In a bid to win the housing affordability battle at next year’s election, Peter Dutton has pledged to plough $5bn into developing infrastructure that he said would help build half a million new homes.
Announcing the long-awaited plan on Saturday, the Opposition Leader said that developments have been “stalled” across the country “due to a lack of funding for essential enabling infrastructure.”
But Industrial Relation Minister Murray Watt said the plan, including the sum of money, was almost identical to work the government was already doing.
“It’s pretty revealing that after all of this time the only plan that Peter Dutton has put forward is pretty much exactly the same plan that we’ve had operating for months,” he told the ABC.
“We’ve already put out there pretty much the same amount of money to do exactly the same thing as what Peter Dutton announced yesterday.
“In fact, that money from us is already rolling out to assist state and local governments to do the kind of infrastructure works that Peter Dutton has just announced.”
Finance Minister Katy Gallagher also said the Coalition was “essentially copying” Labor policy and the government was already working with councils and state governments to clear infrastructure hurdles slowing “greenfield development”.

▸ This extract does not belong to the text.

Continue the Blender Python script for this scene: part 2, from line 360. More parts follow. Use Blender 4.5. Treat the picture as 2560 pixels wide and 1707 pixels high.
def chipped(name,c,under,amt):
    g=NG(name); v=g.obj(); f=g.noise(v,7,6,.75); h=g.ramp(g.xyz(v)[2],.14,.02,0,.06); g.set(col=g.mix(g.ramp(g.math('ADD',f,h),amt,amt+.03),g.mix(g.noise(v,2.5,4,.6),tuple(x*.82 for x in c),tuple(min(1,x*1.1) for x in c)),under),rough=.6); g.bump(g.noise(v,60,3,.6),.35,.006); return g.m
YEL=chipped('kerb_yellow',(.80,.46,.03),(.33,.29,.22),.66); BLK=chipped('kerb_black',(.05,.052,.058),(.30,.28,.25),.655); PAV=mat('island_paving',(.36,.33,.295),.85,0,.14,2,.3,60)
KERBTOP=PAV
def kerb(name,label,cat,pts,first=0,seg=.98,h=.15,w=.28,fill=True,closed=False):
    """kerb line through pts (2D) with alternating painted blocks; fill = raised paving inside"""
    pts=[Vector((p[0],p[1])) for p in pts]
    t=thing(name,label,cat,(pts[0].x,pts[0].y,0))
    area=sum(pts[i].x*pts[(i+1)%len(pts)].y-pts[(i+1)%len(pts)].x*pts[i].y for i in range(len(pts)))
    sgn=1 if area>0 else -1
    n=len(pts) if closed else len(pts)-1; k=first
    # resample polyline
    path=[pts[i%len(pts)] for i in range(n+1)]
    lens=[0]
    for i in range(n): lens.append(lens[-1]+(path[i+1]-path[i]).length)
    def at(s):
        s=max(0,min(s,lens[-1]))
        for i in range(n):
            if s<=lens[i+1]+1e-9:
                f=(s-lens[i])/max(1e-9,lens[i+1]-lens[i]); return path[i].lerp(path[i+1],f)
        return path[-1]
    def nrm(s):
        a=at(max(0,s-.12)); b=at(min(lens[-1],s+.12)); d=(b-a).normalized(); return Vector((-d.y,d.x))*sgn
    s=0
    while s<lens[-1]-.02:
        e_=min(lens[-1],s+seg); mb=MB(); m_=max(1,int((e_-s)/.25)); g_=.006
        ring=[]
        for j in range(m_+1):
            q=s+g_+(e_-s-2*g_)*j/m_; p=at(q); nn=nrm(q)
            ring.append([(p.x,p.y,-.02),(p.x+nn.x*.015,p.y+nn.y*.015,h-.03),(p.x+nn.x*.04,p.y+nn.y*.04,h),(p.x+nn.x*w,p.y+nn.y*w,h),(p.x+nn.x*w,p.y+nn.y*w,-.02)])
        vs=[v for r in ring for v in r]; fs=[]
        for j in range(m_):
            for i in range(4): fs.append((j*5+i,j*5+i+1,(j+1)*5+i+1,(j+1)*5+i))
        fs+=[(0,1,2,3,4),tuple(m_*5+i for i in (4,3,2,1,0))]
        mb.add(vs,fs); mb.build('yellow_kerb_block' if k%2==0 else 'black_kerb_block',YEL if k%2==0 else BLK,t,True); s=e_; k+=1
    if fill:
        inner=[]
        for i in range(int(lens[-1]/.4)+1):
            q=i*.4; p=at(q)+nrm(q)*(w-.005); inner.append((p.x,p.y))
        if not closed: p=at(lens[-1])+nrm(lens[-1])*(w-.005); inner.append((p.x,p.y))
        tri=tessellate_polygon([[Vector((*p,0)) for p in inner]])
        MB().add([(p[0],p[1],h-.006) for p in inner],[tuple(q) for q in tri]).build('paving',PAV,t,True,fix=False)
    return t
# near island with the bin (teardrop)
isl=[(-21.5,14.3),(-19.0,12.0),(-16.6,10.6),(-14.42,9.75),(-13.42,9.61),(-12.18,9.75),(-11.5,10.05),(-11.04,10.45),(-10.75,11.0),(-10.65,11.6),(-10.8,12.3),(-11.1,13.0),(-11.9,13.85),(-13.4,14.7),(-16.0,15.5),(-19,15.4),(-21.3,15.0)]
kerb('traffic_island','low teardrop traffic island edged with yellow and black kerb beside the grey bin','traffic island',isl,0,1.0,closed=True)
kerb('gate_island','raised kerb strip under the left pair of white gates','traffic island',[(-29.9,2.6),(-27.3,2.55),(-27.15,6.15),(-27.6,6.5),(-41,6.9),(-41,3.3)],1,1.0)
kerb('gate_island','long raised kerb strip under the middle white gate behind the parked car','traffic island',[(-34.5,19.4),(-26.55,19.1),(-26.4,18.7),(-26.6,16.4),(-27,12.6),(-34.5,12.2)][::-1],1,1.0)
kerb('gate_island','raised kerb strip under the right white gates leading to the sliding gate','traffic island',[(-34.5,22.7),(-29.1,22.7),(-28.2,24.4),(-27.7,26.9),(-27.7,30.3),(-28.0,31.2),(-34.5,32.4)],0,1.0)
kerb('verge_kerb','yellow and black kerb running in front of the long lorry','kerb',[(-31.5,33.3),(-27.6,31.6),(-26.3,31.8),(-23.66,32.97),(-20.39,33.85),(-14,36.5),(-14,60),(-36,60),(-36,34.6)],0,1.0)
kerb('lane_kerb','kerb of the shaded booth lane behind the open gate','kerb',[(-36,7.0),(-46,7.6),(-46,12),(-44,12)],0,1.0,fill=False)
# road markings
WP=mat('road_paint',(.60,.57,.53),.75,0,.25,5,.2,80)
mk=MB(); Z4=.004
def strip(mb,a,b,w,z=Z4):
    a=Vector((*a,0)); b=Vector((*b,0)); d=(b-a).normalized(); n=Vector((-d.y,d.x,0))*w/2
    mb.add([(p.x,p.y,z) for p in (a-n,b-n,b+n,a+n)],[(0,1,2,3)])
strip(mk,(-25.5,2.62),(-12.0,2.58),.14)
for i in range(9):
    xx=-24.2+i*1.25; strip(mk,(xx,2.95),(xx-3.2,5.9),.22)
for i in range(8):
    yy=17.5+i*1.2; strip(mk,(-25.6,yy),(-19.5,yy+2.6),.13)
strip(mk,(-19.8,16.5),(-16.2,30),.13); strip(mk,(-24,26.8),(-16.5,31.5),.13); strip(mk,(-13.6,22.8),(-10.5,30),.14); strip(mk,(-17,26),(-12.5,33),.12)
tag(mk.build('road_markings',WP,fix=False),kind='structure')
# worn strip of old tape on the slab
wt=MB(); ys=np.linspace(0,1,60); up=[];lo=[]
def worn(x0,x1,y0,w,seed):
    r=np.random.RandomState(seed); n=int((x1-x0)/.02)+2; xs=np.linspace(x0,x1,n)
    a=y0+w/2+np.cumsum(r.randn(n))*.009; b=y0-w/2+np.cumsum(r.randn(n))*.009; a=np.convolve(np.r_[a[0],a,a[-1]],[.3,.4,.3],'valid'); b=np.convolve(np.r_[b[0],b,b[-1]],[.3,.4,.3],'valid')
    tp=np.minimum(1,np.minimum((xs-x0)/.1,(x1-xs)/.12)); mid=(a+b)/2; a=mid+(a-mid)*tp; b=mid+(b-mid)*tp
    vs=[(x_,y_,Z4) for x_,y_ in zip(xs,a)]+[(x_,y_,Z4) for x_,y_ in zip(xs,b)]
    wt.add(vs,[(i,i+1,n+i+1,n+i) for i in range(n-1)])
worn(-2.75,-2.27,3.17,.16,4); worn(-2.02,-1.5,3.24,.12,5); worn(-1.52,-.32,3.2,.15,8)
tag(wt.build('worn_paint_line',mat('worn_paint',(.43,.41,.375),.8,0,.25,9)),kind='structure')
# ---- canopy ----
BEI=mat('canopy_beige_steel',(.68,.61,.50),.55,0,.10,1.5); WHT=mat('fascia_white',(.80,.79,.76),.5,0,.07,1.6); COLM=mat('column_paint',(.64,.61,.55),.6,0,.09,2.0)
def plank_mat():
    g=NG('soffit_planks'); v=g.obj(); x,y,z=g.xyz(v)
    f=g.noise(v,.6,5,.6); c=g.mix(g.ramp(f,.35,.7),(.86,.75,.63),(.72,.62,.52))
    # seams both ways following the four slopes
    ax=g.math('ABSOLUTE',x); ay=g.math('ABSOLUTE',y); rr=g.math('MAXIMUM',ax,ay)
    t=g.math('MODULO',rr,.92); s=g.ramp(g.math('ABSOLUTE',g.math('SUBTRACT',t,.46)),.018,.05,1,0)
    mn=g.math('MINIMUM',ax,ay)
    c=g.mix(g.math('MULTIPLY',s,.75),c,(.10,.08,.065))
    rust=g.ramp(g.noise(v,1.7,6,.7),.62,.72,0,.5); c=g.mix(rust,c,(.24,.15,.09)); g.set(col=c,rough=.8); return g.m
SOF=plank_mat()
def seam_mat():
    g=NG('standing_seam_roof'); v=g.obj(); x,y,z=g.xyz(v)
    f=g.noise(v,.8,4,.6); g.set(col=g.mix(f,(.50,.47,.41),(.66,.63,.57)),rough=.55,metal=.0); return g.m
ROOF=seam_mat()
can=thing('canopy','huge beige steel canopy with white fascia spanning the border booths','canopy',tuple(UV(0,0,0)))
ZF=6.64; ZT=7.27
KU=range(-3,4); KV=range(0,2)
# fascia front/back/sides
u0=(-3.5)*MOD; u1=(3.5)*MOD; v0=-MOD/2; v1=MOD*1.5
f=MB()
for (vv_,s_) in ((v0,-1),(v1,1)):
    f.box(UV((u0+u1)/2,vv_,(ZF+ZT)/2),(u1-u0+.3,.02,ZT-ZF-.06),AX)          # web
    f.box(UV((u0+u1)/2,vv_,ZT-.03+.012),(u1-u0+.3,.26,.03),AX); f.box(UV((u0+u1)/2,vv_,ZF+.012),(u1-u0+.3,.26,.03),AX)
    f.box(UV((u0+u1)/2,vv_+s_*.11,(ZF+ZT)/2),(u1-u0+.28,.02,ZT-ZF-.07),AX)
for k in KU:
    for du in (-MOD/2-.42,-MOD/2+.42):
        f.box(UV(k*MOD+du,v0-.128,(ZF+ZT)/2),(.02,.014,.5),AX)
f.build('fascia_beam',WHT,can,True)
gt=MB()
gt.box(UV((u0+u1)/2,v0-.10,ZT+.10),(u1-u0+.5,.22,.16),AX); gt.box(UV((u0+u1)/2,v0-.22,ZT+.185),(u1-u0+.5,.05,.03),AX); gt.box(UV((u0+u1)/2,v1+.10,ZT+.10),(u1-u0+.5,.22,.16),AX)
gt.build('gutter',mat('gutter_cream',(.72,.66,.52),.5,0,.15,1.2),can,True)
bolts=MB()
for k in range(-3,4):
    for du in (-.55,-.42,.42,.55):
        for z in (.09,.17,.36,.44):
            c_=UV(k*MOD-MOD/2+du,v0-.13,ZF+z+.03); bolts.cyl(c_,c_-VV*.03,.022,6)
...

She told Sky News there were “constraints” on “
“So we’ve already got a program that does that,” Senator Gallagher said.
The Coalition’s plan would hand out grants a mix of grants and concessional loans to invest in shovel-ready infrastructure and speed up developments of greenfield sites across Australia.
Core to the proposal is its “use it or lose it” approach, which would force stakeholders to progress with approved sites within 12 months.
Opposition finance spokeswoman Jane Hume said this was the key difference to the government’s plan.
“The program that Labor have identified there, that Katy Gallagher mentioned, is in fact very different,” Senator Hume told Sky News.
“That $1.5bn, $1bn of that’s just gone directly to the states and has stalled and the rest is for plans, not for shovel-ready projects.
“This is about additionality. 500,000 additional homes that would not have already been built.”
She also said that the Coalition’s plan to cut back migration and impose a temporary ban on foreign investors would “free up around 300,000 homes.”
But that figure grossly contradicted the number put out by the Coalition, which said the changes would free up around 100,000 homes.